= Job =
Write out the material again exactly, please, and omit the pictures.

--- Start of Provided material ---

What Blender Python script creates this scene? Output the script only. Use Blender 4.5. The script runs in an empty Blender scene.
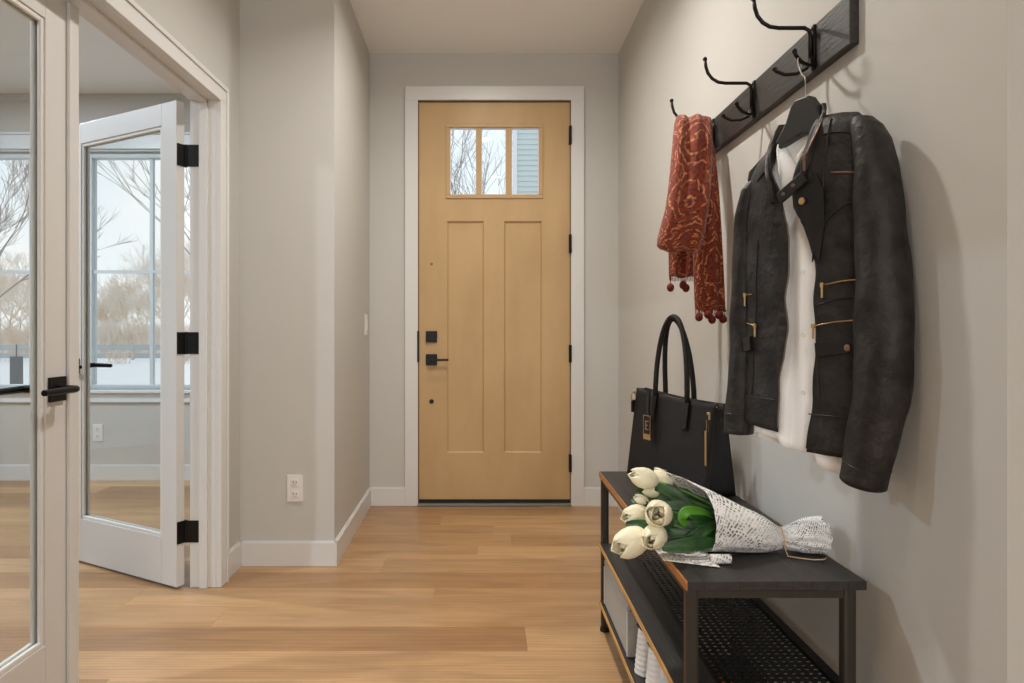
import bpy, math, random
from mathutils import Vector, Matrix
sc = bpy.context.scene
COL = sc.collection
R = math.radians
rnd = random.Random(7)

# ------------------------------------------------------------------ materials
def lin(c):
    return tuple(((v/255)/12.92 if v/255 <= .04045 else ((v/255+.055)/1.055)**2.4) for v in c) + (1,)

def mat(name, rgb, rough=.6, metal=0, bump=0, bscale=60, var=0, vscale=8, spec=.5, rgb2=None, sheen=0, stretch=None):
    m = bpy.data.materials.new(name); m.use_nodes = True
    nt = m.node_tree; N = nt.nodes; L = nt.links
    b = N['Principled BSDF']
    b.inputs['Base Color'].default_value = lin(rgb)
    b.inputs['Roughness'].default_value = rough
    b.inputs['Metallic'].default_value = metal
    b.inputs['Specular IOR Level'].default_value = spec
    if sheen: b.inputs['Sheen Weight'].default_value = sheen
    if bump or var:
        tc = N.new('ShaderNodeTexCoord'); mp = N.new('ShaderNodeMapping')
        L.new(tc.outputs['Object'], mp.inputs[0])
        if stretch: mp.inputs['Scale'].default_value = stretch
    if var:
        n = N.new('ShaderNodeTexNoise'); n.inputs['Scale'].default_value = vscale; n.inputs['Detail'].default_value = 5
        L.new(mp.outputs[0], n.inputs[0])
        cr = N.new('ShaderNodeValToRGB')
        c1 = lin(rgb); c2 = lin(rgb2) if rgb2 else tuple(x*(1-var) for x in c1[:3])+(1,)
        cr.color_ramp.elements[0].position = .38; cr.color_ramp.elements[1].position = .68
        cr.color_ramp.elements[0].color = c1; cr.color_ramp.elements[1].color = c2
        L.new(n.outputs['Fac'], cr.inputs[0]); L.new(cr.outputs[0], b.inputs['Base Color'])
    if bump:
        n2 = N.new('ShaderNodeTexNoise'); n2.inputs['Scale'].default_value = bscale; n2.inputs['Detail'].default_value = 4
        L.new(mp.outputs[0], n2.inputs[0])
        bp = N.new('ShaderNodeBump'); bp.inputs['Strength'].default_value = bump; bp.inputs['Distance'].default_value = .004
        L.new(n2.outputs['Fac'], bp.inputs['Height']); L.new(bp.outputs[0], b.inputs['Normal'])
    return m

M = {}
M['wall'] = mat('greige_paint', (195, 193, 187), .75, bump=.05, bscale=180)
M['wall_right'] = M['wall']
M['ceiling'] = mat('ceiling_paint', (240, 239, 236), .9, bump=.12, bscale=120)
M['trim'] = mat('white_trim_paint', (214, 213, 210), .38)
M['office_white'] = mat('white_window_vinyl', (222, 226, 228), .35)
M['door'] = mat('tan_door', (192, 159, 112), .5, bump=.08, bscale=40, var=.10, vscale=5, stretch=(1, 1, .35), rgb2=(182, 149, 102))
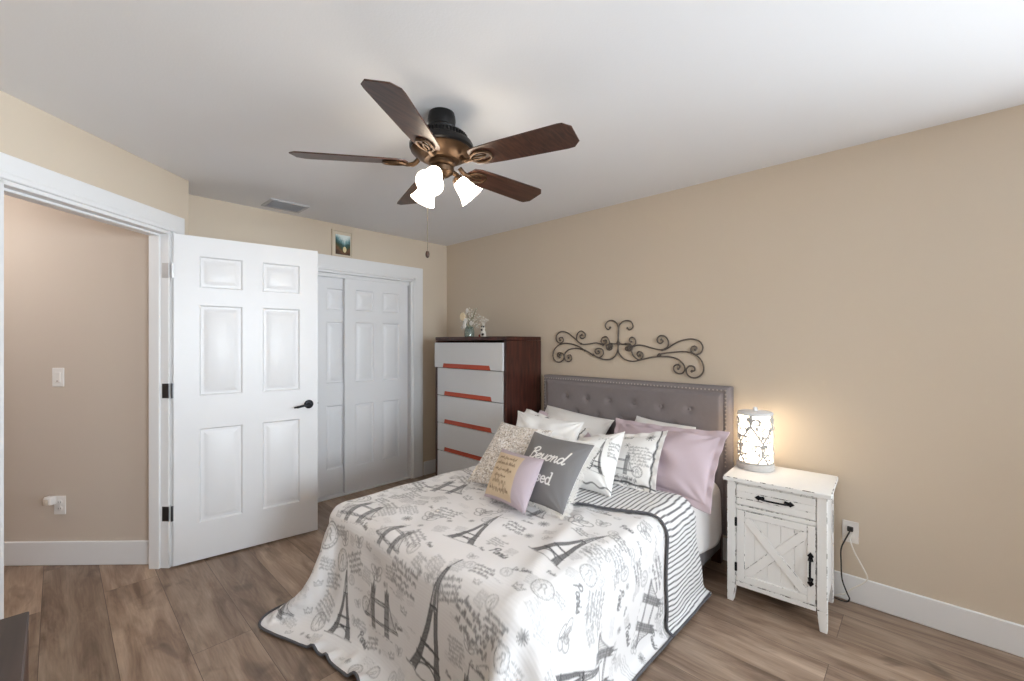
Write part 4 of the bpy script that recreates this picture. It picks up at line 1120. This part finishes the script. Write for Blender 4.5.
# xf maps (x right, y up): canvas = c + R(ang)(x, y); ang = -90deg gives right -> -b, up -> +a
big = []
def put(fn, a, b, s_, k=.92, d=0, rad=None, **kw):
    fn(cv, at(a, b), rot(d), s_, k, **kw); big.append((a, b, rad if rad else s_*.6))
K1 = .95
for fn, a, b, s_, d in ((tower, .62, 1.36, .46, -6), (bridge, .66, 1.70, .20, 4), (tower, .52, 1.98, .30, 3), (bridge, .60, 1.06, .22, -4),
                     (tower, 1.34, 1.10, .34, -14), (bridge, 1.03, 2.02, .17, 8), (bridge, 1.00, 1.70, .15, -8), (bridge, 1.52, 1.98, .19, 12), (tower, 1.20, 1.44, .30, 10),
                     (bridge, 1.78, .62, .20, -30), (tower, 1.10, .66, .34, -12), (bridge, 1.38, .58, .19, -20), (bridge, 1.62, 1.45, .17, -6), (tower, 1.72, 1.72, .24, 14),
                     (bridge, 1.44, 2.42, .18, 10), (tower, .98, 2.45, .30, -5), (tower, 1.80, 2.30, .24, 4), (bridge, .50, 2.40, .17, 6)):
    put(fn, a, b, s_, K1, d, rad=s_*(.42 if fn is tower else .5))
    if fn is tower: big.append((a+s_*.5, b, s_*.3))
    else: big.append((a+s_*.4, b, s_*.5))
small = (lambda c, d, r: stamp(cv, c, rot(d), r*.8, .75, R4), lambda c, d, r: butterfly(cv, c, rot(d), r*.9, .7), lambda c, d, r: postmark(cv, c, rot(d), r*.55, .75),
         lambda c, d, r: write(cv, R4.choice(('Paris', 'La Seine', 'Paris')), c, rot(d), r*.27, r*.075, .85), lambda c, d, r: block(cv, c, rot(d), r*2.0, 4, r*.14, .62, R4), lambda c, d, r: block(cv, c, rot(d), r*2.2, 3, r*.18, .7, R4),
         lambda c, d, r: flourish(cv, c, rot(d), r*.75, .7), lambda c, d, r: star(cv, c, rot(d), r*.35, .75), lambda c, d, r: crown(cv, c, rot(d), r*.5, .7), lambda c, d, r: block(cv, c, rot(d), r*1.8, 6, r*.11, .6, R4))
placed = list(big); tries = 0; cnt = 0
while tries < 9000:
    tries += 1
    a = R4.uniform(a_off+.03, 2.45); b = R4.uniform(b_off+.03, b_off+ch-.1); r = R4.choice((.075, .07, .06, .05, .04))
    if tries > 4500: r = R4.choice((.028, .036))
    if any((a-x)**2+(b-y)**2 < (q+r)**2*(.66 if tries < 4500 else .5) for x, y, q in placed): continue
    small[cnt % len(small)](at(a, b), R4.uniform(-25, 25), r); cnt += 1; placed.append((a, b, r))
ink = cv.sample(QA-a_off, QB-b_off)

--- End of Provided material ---

= Result of this task =
What Blender Python script creates this scene? Output the script only. Use Blender 4.5. The script runs in an empty Blender scene.
import bpy, math, random
from mathutils import Vector, Matrix
sc = bpy.context.scene
COL = sc.collection
R = math.radians
rnd = random.Random(7)

# ------------------------------------------------------------------ materials
def lin(c):
    return tuple(((v/255)/12.92 if v/255 <= .04045 else ((v/255+.055)/1.055)**2.4) for v in c) + (1,)

def mat(name, rgb, rough=.6, metal=0, bump=0, bscale=60, var=0, vscale=8, spec=.5, rgb2=None, sheen=0, stretch=None):
    m = bpy.data.materials.new(name); m.use_nodes = True
    nt = m.node_tree; N = nt.nodes; L = nt.links
    b = N['Principled BSDF']
    b.inputs['Base Color'].default_value = lin(rgb)
    b.inputs['Roughness'].default_value = rough
    b.inputs['Metallic'].default_value = metal
    b.inputs['Specular IOR Level'].default_value = spec
    if sheen: b.inputs['Sheen Weight'].default_value = sheen
    if bump or var:
        tc = N.new('ShaderNodeTexCoord'); mp = N.new('ShaderNodeMapping')
        L.new(tc.outputs['Object'], mp.inputs[0])
        if stretch: mp.inputs['Scale'].default_value = stretch
    if var:
        n = N.new('ShaderNodeTexNoise'); n.inputs['Scale'].default_value = vscale; n.inputs['Detail'].default_value = 5
        L.new(mp.outputs[0], n.inputs[0])
        cr = N.new('ShaderNodeValToRGB')
        c1 = lin(rgb); c2 = lin(rgb2) if rgb2 else tuple(x*(1-var) for x in c1[:3])+(1,)
        cr.color_ramp.elements[0].position = .38; cr.color_ramp.elements[1].position = .68
        cr.color_ramp.elements[0].color = c1; cr.color_ramp.elements[1].color = c2
        L.new(n.outputs['Fac'], cr.inputs[0]); L.new(cr.outputs[0], b.inputs['Base Color'])
    if bump:
        n2 = N.new('ShaderNodeTexNoise'); n2.inputs['Scale'].default_value = bscale; n2.inputs['Detail'].default_value = 4
        L.new(mp.outputs[0], n2.inputs[0])
        bp = N.new('ShaderNodeBump'); bp.inputs['Strength'].default_value = bump; bp.inputs['Distance'].default_value = .004
        L.new(n2.outputs['Fac'], bp.inputs['Height']); L.new(bp.outputs[0], b.inputs['Normal'])
    return m

M = {}
M['wall'] = mat('greige_paint', (195, 193, 187), .75, bump=.05, bscale=180)
M['wall_right'] = M['wall']
M['ceiling'] = mat('ceiling_paint', (240, 239, 236), .9, bump=.12, bscale=120)
M['trim'] = mat('white_trim_paint', (214, 213, 210), .38)
M['office_white'] = mat('white_window_vinyl', (222, 226, 228), .35)
M['door'] = mat('tan_door', (192, 159, 112), .5, bump=.08, bscale=40, var=.10, vscale=5, stretch=(1, 1, .35), rgb2=(182, 149, 102))
Write part 4 of the bpy script that recreates this picture. It picks up at line 1120. This part finishes the script. Write for Blender 4.5.
# xf maps (x right, y up): canvas = c + R(ang)(x, y); ang = -90deg gives right -> -b, up -> +a
big = []
def put(fn, a, b, s_, k=.92, d=0, rad=None, **kw):
    fn(cv, at(a, b), rot(d), s_, k, **kw); big.append((a, b, rad if rad else s_*.6))
K1 = .95
for fn, a, b, s_, d in ((tower, .62, 1.36, .46, -6), (bridge, .66, 1.70, .20, 4), (tower, .52, 1.98, .30, 3), (bridge, .60, 1.06, .22, -4),
                     (tower, 1.34, 1.10, .34, -14), (bridge, 1.03, 2.02, .17, 8), (bridge, 1.00, 1.70, .15, -8), (bridge, 1.52, 1.98, .19, 12), (tower, 1.20, 1.44, .30, 10),
                     (bridge, 1.78, .62, .20, -30), (tower, 1.10, .66, .34, -12), (bridge, 1.38, .58, .19, -20), (bridge, 1.62, 1.45, .17, -6), (tower, 1.72, 1.72, .24, 14),
                     (bridge, 1.44, 2.42, .18, 10), (tower, .98, 2.45, .30, -5), (tower, 1.80, 2.30, .24, 4), (bridge, .50, 2.40, .17, 6)):
    put(fn, a, b, s_, K1, d, rad=s_*(.42 if fn is tower else .5))
    if fn is tower: big.append((a+s_*.5, b, s_*.3))
    else: big.append((a+s_*.4, b, s_*.5))
small = (lambda c, d, r: stamp(cv, c, rot(d), r*.8, .75, R4), lambda c, d, r: butterfly(cv, c, rot(d), r*.9, .7), lambda c, d, r: postmark(cv, c, rot(d), r*.55, .75),
         lambda c, d, r: write(cv, R4.choice(('Paris', 'La Seine', 'Paris')), c, rot(d), r*.27, r*.075, .85), lambda c, d, r: block(cv, c, rot(d), r*2.0, 4, r*.14, .62, R4), lambda c, d, r: block(cv, c, rot(d), r*2.2, 3, r*.18, .7, R4),
         lambda c, d, r: flourish(cv, c, rot(d), r*.75, .7), lambda c, d, r: star(cv, c, rot(d), r*.35, .75), lambda c, d, r: crown(cv, c, rot(d), r*.5, .7), lambda c, d, r: block(cv, c, rot(d), r*1.8, 6, r*.11, .6, R4))
placed = list(big); tries = 0; cnt = 0
while tries < 9000:
    tries += 1
    a = R4.uniform(a_off+.03, 2.45); b = R4.uniform(b_off+.03, b_off+ch-.1); r = R4.choice((.075, .07, .06, .05, .04))
    if tries > 4500: r = R4.choice((.028, .036))
    if any((a-x)**2+(b-y)**2 < (q+r)**2*(.66 if tries < 4500 else .5) for x, y, q in placed): continue
    small[cnt % len(small)](at(a, b), R4.uniform(-25, 25), r); cnt += 1; placed.append((a, b, r))
ink = cv.sample(QA-a_off, QB-b_off)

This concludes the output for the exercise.